# What needs to be done
Restate each line of the listing exactly, without carrying over any pictures.
-- begin Stored data --
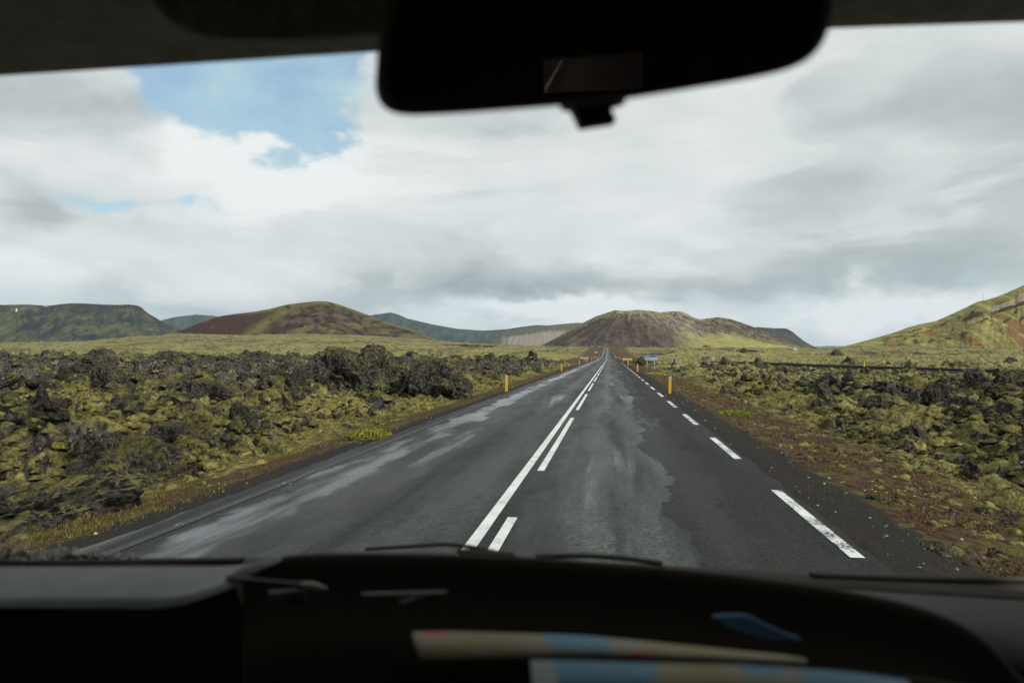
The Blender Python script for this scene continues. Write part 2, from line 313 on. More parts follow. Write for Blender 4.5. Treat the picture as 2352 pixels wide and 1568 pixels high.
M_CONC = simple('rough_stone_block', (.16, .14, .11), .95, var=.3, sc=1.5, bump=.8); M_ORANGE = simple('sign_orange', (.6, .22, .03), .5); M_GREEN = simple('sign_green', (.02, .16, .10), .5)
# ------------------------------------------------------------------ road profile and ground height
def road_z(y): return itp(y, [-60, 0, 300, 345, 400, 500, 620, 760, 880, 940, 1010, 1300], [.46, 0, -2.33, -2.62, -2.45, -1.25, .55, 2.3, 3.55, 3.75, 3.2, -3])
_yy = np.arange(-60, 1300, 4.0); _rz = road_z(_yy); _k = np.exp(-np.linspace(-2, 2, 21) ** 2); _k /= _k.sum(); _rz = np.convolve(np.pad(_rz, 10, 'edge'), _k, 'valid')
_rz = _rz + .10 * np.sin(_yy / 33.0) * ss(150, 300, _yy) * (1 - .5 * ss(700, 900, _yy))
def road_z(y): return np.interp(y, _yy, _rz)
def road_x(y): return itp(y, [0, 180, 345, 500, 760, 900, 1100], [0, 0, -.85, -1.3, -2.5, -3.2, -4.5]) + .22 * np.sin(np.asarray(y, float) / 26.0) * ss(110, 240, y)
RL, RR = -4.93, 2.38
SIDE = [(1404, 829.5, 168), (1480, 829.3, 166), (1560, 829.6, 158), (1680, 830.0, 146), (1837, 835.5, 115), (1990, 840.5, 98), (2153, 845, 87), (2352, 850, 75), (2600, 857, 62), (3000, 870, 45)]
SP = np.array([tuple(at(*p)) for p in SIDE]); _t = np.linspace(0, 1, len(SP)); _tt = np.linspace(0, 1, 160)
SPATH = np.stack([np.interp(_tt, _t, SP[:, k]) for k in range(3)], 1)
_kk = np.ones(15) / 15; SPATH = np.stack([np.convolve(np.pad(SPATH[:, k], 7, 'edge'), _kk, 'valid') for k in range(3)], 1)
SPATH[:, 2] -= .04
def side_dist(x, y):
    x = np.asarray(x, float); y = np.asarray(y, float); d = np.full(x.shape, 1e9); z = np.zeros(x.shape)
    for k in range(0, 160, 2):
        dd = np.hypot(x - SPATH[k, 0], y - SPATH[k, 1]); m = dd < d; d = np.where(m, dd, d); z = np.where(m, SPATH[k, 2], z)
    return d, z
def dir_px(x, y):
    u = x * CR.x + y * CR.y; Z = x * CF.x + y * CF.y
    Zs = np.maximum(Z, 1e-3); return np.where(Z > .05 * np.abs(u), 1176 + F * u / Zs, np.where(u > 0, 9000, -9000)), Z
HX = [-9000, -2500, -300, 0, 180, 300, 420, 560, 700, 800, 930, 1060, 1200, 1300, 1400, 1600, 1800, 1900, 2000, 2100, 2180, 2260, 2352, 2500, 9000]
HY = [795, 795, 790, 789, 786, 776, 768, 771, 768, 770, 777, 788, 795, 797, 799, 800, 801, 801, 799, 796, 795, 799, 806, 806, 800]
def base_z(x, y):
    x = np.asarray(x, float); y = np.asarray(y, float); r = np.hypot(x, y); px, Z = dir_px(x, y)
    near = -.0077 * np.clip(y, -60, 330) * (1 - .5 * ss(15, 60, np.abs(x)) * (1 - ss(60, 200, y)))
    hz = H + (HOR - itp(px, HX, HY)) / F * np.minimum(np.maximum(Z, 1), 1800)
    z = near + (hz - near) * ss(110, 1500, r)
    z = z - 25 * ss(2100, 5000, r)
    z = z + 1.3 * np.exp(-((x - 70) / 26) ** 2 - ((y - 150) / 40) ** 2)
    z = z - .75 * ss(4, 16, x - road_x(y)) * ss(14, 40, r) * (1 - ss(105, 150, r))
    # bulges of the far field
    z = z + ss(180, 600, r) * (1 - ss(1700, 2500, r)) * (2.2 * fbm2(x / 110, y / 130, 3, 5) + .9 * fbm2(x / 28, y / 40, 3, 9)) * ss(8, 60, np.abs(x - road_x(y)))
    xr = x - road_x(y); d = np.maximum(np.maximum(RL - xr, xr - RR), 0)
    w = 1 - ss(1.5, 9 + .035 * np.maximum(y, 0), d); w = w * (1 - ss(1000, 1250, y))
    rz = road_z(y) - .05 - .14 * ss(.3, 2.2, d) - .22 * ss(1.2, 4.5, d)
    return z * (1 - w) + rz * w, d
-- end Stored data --
# Answer to the task
The Blender Python script for this scene continues. Write part 2, from line 313 on. More parts follow. Write for Blender 4.5. Treat the picture as 2352 pixels wide and 1568 pixels high.
M_CONC = simple('rough_stone_block', (.16, .14, .11), .95, var=.3, sc=1.5, bump=.8); M_ORANGE = simple('sign_orange', (.6, .22, .03), .5); M_GREEN = simple('sign_green', (.02, .16, .10), .5)
# ------------------------------------------------------------------ road profile and ground height
def road_z(y): return itp(y, [-60, 0, 300, 345, 400, 500, 620, 760, 880, 940, 1010, 1300], [.46, 0, -2.33, -2.62, -2.45, -1.25, .55, 2.3, 3.55, 3.75, 3.2, -3])
_yy = np.arange(-60, 1300, 4.0); _rz = road_z(_yy); _k = np.exp(-np.linspace(-2, 2, 21) ** 2); _k /= _k.sum(); _rz = np.convolve(np.pad(_rz, 10, 'edge'), _k, 'valid')
_rz = _rz + .10 * np.sin(_yy / 33.0) * ss(150, 300, _yy) * (1 - .5 * ss(700, 900, _yy))
def road_z(y): return np.interp(y, _yy, _rz)
def road_x(y): return itp(y, [0, 180, 345, 500, 760, 900, 1100], [0, 0, -.85, -1.3, -2.5, -3.2, -4.5]) + .22 * np.sin(np.asarray(y, float) / 26.0) * ss(110, 240, y)
RL, RR = -4.93, 2.38
SIDE = [(1404, 829.5, 168), (1480, 829.3, 166), (1560, 829.6, 158), (1680, 830.0, 146), (1837, 835.5, 115), (1990, 840.5, 98), (2153, 845, 87), (2352, 850, 75), (2600, 857, 62), (3000, 870, 45)]
SP = np.array([tuple(at(*p)) for p in SIDE]); _t = np.linspace(0, 1, len(SP)); _tt = np.linspace(0, 1, 160)
SPATH = np.stack([np.interp(_tt, _t, SP[:, k]) for k in range(3)], 1)
_kk = np.ones(15) / 15; SPATH = np.stack([np.convolve(np.pad(SPATH[:, k], 7, 'edge'), _kk, 'valid') for k in range(3)], 1)
SPATH[:, 2] -= .04
def side_dist(x, y):
    x = np.asarray(x, float); y = np.asarray(y, float); d = np.full(x.shape, 1e9); z = np.zeros(x.shape)
    for k in range(0, 160, 2):
        dd = np.hypot(x - SPATH[k, 0], y - SPATH[k, 1]); m = dd < d; d = np.where(m, dd, d); z = np.where(m, SPATH[k, 2], z)
    return d, z
def dir_px(x, y):
    u = x * CR.x + y * CR.y; Z = x * CF.x + y * CF.y
    Zs = np.maximum(Z, 1e-3); return np.where(Z > .05 * np.abs(u), 1176 + F * u / Zs, np.where(u > 0, 9000, -9000)), Z
HX = [-9000, -2500, -300, 0, 180, 300, 420, 560, 700, 800, 930, 1060, 1200, 1300, 1400, 1600, 1800, 1900, 2000, 2100, 2180, 2260, 2352, 2500, 9000]
HY = [795, 795, 790, 789, 786, 776, 768, 771, 768, 770, 777, 788, 795, 797, 799, 800, 801, 801, 799, 796, 795, 799, 806, 806, 800]
def base_z(x, y):
    x = np.asarray(x, float); y = np.asarray(y, float); r = np.hypot(x, y); px, Z = dir_px(x, y)
    near = -.0077 * np.clip(y, -60, 330) * (1 - .5 * ss(15, 60, np.abs(x)) * (1 - ss(60, 200, y)))
    hz = H + (HOR - itp(px, HX, HY)) / F * np.minimum(np.maximum(Z, 1), 1800)
    z = near + (hz - near) * ss(110, 1500, r)
    z = z - 25 * ss(2100, 5000, r)
    z = z + 1.3 * np.exp(-((x - 70) / 26) ** 2 - ((y - 150) / 40) ** 2)
    z = z - .75 * ss(4, 16, x - road_x(y)) * ss(14, 40, r) * (1 - ss(105, 150, r))
    # bulges of the far field
    z = z + ss(180, 600, r) * (1 - ss(1700, 2500, r)) * (2.2 * fbm2(x / 110, y / 130, 3, 5) + .9 * fbm2(x / 28, y / 40, 3, 9)) * ss(8, 60, np.abs(x - road_x(y)))
    xr = x - road_x(y); d = np.maximum(np.maximum(RL - xr, xr - RR), 0)
    w = 1 - ss(1.5, 9 + .035 * np.maximum(y, 0), d); w = w * (1 - ss(1000, 1250, y))
    rz = road_z(y) - .05 - .14 * ss(.3, 2.2, d) - .22 * ss(1.2, 4.5, d)
    return z * (1 - w) + rz * w, d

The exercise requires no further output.